Direction:
Pick out the lines containing "from".

= = = =

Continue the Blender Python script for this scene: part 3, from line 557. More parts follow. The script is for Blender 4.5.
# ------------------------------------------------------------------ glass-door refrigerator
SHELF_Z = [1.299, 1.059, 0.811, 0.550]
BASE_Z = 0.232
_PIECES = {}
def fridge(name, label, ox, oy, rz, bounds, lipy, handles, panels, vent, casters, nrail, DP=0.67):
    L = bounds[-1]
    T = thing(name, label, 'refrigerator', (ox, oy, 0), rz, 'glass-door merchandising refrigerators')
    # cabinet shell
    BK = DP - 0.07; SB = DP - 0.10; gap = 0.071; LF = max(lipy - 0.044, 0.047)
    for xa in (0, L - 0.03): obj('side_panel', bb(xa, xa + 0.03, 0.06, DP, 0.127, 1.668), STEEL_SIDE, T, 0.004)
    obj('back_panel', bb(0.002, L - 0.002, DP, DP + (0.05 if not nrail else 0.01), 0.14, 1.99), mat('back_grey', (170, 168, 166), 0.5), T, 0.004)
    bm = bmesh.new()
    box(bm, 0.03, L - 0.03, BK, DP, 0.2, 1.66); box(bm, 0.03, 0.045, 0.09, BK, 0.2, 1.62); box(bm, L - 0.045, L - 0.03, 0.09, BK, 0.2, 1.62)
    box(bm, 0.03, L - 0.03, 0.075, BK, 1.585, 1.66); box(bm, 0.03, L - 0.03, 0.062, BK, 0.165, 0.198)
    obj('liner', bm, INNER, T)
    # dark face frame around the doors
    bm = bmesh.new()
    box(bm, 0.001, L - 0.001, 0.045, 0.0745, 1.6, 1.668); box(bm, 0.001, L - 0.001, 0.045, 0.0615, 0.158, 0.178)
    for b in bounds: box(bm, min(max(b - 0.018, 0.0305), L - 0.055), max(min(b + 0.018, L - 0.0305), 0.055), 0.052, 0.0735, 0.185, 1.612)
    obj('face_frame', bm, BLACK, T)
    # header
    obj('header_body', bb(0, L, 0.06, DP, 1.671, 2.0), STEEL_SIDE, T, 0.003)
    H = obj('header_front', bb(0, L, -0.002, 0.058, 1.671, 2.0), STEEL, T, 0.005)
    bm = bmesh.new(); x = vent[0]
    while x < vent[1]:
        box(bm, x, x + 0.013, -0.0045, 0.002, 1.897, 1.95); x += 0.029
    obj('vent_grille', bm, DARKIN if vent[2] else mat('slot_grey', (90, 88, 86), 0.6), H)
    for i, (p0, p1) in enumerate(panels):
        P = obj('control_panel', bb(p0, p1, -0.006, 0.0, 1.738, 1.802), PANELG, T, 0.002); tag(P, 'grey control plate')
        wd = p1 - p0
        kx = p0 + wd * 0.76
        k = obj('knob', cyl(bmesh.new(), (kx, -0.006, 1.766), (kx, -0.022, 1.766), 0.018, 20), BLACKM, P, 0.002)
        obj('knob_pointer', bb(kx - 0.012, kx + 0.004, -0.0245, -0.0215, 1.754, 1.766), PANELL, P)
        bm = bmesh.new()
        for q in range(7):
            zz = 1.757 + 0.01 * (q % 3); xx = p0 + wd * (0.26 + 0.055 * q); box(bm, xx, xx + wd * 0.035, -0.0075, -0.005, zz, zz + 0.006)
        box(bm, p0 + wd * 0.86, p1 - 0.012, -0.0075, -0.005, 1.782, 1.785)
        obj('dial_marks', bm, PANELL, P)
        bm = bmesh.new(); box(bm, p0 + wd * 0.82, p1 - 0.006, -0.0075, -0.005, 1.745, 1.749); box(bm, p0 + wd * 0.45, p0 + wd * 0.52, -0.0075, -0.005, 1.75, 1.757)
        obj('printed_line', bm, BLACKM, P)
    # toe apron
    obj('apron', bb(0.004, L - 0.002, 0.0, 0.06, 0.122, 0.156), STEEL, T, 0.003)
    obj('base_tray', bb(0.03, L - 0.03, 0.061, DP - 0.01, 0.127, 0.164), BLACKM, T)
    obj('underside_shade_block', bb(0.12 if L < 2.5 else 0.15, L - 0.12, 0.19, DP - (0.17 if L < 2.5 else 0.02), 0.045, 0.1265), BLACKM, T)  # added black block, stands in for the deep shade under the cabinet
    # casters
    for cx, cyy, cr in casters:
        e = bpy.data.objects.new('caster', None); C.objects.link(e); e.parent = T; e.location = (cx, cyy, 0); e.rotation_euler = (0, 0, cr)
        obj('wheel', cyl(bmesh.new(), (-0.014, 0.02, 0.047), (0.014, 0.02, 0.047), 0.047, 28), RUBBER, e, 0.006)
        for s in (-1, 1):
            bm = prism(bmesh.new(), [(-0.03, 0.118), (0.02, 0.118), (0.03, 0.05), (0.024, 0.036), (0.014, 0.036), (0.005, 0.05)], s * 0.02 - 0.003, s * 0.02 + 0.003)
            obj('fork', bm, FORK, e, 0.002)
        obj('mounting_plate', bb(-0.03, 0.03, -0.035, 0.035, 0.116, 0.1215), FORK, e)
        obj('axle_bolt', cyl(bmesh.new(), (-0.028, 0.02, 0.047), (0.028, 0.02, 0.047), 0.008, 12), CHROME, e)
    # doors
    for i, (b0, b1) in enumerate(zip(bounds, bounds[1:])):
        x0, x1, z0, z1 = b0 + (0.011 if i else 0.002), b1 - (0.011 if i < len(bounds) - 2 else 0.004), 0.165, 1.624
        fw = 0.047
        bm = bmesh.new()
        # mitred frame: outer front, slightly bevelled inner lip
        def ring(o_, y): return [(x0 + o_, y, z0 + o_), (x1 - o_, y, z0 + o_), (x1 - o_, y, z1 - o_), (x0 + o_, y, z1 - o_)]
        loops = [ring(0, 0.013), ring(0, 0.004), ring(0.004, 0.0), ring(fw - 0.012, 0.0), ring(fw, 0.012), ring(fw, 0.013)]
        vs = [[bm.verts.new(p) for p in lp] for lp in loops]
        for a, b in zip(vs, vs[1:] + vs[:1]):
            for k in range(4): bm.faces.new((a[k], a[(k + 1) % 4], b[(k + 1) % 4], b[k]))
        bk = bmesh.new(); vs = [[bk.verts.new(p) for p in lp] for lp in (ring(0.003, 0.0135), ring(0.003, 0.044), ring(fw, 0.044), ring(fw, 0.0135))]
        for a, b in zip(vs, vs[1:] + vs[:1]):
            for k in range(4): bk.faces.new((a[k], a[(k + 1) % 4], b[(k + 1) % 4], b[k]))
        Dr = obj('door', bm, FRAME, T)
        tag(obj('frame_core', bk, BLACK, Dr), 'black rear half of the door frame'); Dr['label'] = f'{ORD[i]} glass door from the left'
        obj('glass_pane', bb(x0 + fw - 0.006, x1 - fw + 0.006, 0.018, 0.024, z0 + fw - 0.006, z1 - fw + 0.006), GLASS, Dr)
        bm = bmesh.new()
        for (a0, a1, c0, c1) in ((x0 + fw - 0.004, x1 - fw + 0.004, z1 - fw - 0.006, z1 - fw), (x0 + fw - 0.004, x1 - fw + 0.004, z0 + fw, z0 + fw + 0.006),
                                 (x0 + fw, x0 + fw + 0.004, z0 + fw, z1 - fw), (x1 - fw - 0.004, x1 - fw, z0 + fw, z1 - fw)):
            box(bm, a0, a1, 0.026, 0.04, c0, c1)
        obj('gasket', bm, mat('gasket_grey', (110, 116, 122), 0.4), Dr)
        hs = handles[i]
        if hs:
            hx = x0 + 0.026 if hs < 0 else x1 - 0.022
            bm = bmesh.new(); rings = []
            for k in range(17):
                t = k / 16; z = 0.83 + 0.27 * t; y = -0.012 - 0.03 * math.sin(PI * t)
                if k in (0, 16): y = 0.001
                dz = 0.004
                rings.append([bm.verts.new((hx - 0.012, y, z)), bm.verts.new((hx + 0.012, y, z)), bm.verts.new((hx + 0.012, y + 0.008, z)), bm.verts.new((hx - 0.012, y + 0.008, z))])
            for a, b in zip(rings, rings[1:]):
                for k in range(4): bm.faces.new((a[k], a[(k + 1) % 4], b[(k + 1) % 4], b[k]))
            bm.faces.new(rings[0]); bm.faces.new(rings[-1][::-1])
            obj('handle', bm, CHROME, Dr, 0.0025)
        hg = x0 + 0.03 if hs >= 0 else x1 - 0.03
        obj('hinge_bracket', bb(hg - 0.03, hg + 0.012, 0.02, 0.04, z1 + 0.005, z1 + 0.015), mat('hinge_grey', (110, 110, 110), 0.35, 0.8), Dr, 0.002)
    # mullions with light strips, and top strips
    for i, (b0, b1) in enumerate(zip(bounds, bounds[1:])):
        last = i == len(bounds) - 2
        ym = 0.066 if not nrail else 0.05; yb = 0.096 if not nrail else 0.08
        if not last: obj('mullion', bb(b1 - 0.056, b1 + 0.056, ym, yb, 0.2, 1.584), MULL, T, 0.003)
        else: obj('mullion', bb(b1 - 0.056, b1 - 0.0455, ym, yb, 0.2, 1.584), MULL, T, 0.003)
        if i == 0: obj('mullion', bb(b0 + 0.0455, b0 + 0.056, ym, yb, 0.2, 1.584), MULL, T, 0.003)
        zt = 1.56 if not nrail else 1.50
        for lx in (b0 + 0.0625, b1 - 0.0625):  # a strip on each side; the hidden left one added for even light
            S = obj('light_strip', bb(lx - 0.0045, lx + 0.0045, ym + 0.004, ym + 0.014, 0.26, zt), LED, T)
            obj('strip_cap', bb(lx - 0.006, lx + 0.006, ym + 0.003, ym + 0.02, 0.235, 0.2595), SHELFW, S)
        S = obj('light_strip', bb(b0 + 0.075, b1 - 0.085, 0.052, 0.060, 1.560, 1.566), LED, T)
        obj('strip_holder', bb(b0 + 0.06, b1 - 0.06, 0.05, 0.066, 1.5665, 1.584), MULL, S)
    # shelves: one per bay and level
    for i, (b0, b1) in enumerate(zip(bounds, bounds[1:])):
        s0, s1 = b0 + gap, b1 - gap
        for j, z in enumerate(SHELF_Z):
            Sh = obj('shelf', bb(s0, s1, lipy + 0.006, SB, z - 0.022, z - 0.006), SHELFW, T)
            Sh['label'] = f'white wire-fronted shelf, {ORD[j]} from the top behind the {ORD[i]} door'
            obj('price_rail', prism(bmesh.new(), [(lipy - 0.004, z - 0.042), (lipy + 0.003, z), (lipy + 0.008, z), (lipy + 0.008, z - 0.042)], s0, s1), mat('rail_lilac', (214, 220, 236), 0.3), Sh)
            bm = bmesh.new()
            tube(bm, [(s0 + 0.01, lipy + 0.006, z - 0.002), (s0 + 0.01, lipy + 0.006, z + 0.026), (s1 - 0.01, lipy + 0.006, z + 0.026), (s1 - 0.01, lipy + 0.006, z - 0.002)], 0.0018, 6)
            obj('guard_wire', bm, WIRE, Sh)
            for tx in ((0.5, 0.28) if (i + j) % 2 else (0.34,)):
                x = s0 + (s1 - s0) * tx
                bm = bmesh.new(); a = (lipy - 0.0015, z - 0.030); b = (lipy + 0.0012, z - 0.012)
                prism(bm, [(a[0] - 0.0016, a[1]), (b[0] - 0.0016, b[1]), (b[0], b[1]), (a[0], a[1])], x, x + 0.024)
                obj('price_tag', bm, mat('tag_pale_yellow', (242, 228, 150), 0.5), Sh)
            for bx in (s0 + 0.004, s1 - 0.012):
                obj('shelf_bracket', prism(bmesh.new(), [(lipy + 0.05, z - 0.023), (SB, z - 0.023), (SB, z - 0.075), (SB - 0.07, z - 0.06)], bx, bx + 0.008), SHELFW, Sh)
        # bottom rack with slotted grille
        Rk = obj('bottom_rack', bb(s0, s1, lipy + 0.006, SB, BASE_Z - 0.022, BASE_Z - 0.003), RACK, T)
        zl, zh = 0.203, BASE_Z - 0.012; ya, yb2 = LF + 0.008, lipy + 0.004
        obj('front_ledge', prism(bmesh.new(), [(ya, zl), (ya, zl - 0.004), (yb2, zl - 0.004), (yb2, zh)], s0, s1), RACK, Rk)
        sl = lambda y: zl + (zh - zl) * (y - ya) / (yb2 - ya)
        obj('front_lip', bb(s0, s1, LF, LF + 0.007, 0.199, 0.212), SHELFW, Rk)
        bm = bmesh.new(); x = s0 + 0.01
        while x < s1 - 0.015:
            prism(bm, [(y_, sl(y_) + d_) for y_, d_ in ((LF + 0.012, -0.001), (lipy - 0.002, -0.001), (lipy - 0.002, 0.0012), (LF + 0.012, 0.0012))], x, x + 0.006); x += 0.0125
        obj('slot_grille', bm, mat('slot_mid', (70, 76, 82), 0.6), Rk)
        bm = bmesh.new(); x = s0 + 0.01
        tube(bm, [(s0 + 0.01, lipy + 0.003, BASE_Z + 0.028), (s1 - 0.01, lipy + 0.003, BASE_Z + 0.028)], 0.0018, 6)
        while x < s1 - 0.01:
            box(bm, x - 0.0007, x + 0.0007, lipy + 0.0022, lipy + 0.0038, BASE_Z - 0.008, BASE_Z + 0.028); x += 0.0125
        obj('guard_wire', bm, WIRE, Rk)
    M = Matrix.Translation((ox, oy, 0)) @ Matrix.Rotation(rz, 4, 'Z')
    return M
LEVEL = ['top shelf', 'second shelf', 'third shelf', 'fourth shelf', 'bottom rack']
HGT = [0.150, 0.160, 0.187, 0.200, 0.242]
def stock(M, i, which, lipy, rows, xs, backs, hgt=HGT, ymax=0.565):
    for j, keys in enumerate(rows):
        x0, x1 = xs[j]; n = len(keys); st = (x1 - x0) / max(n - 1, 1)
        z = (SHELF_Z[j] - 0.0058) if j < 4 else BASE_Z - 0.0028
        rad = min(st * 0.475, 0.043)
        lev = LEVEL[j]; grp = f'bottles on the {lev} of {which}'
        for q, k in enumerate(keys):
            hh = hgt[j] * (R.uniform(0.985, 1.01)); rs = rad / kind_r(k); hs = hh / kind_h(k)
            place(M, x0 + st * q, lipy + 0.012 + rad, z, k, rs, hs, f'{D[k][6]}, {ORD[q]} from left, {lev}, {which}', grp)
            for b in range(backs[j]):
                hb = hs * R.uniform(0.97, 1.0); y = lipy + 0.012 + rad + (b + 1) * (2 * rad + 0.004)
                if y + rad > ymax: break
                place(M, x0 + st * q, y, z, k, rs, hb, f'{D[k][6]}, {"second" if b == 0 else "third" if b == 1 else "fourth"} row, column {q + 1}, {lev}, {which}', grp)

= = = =

Full solution:
Continue the Blender Python script for this scene: part 3, from line 557. More parts follow. The script is for Blender 4.5.
        tag(obj('frame_core', bk, BLACK, Dr), 'black rear half of the door frame'); Dr['label'] = f'{ORD[i]} glass door from the left'
            Sh['label'] = f'white wire-fronted shelf, {ORD[j]} from the top behind the {ORD[i]} door'
            place(M, x0 + st * q, lipy + 0.012 + rad, z, k, rs, hs, f'{D[k][6]}, {ORD[q]} from left, {lev}, {which}', grp)